If I wanted something neat, I guess I would have remained in my boring ass 9-5. Where there is a pretty clear line of demarcation between work and personal life.

But I didn’t.

I endeavored to be an ethnomusicologist. And now I stand somewhere in view of the precipice of my goal. The only things standing me between my terminal degree and me are two small enterprises called fieldwork and my dissertation. Right now, I’m so obsessed, entrenched, overwhelmed with the former that I hardly think about the latter.

Admittedly, I’m new to this whole fieldwork think. I’ve only been at it about a month. And unlike many of my brilliant academic predecessors and current classmates who opted to go somewhere far away from home. I opted to return to Atlanta, a place I lived previously for five years and a place four hours away from where most of my family currently lives. Doing research at “home” has its many blessings and curses. It’s really, REALLY damn difficult to separate me the “researcher” and me the “daughter/friend/relative/homegirl.” Both sides of the fence are incredibly messy and constantly bleed into each other in interesting and unnerving ways.

For lots of people their fieldwork is their opportunity to go away. In my case, my fieldwork is my opportunity to go home. And I ask myself about once a week “What the hell were you thinking? Why didn’t you just take your ass to China, Tanzania, or Luxembourg?” Why did you really feel so compelled to remain in the US in general in Atlanta in particular…to the point that you were willing to fund this study yourself?? (I don’t have a concise answer to that questions yet.)

The other disconcerting thing about doing fieldwork at home among people who really know you is that you feel like you’re constantly presenting your most academically intimate thoughts to people whose opinions and feelings about who you are and the work you does really count. And often I find myself at a loss for words, sheepish, and downright defensive when a friend says to me, “So tell me about your research.” When I thought about it more deeply, it’s not because I don’t know what to say, but it’s more because in the face of people who I’ve partied with, cried with, laughed with, sometimes I feel straight insecure about my research ideas and questions. After all, my dissertation is about Black people, music, and night clubs in Atlanta. So more often than not, the friend I’m chatting with is also my study object.
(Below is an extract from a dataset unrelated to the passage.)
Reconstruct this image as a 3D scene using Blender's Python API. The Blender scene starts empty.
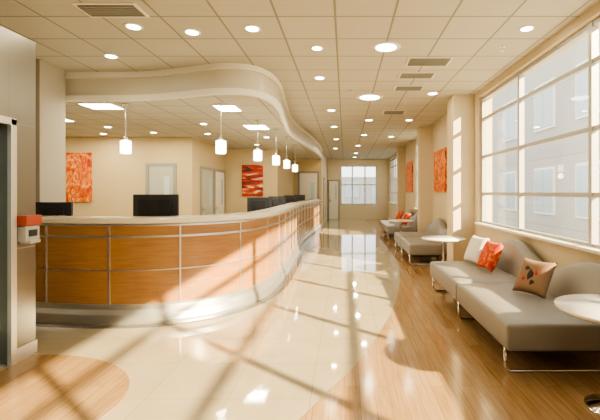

But what the hell is fieldwork anyway? Allegedly, I know something about it. I took two courses on it, did about three pilot fieldwork projects while I was a graduate student, and successfully theorized and waxed poetic about it in my qualifying exams. But right now, theory is smacking the hell out of practice for me.

I try to focus on the blessings. I’m fortunate enough to spend my days talking to people I like about issues, music, questions, I find incredibly interesting.  (That beats the hell out of putting new covers on TPS reports every day all day.) But the cost of working where you play is that boundaries disappear. It’s hard to know when I’m just shooting the breeze with a friend or stumbling into a conversation that is resting on the touchstone of my scholastic inquiry. The line is nonexistent between being available and around because observation is a key part of my study and just straight bullshitting the days away.

Now, about that latter thing I mentioned, my dissertation. That’s the price of admission into Ph.D. land. And in order to write it, I need to have collected some data. So after weeks (yes, weeks) of looking for a spark, I accepted the truth that I will never be “prepared enough” to ask the “perfect research” questions, so I need to just start talking and collecting to get busy.

This is the nerve-wracking circuitous path to the end…and finally, I am on it.